The Second Relief Act, therefore, passed (1791) without changing the previous oath, or the name of Catholics. Though the Emancipation Bill was eventually carried without any tests, this was not foreseen at first. The Catholic Committee continued its endeavours, but their proposals (like the Veto) often savoured of Gallicanism. So too did the oath annexed to the bill proposed in 1813, which from its length was styled the "Theological Oath". Eventually, owing to the growing influence exercised by Daniel O'Connell and the Irish, Catholic Emancipation was granted without any tests at all in 1829.
The Relief Bills were generally measures of relief only, leaving the old statutes, oaths, and tests still on the Statute Book, and some of the chief officers of State had still to take them. The actual repeal of the disused tests and oaths of William III took place later.

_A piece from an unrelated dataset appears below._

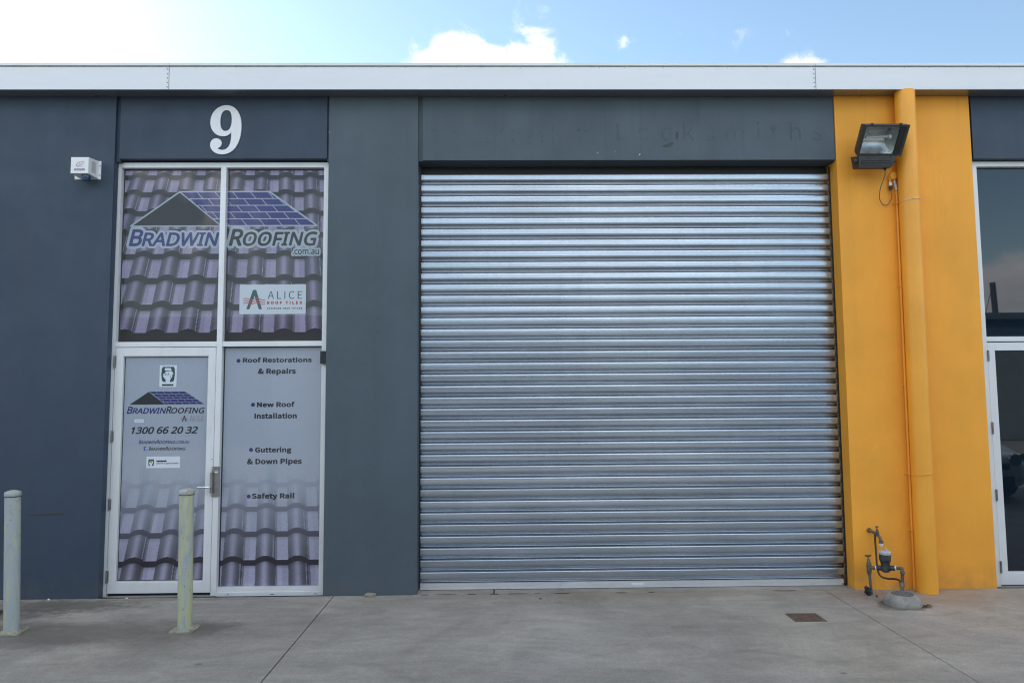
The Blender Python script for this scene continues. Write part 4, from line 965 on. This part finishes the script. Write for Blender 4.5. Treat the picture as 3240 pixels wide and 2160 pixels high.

In 1867, during the reign of Queen Victoria, the Declaration was repealed by the Office and Oath Act 1867 (30 & 31 Vict. c. 75). After this, the only person bound to pronounce the oath was the king himself at the commencement of his reign. The Promissory Oaths Act 1871 (34 & 35 Vict. c. 48) removed all the old Oaths of Allegiance. In 1891 the first attempt was made by Lord Herries in the House of Lords to get rid of the king's Declaration, but the amendments offered by the government were so insignificant that the Catholics themselves voted against their being proposed at all.
In 1901 strong resolutions were passed against its retention by the House of Commons of Canada, as also by its hierarchy, and these were emphasized by similar petitions from the hierarchies of Australia, and the Catholics of the English colonies. In 1904, 1905, and 1908 bills or motions to the same effect were introduced by Lord Braye, Lord Grey, Lord Llandaff, the Duke of Norfolk, and John Redmond, but without the desired effect. After the death of King Edward VII, however, King George V is believed to have urged the Government to bring in a repealing Act. This was done and public opinion, after some wavering, finally declared itself strongly on the side of the Bill, which was carried through both Houses by large majorities, and received Royal Assent on 3 August 1910, thus removing the last anti-Catholic oath or declaration from the English Constitution.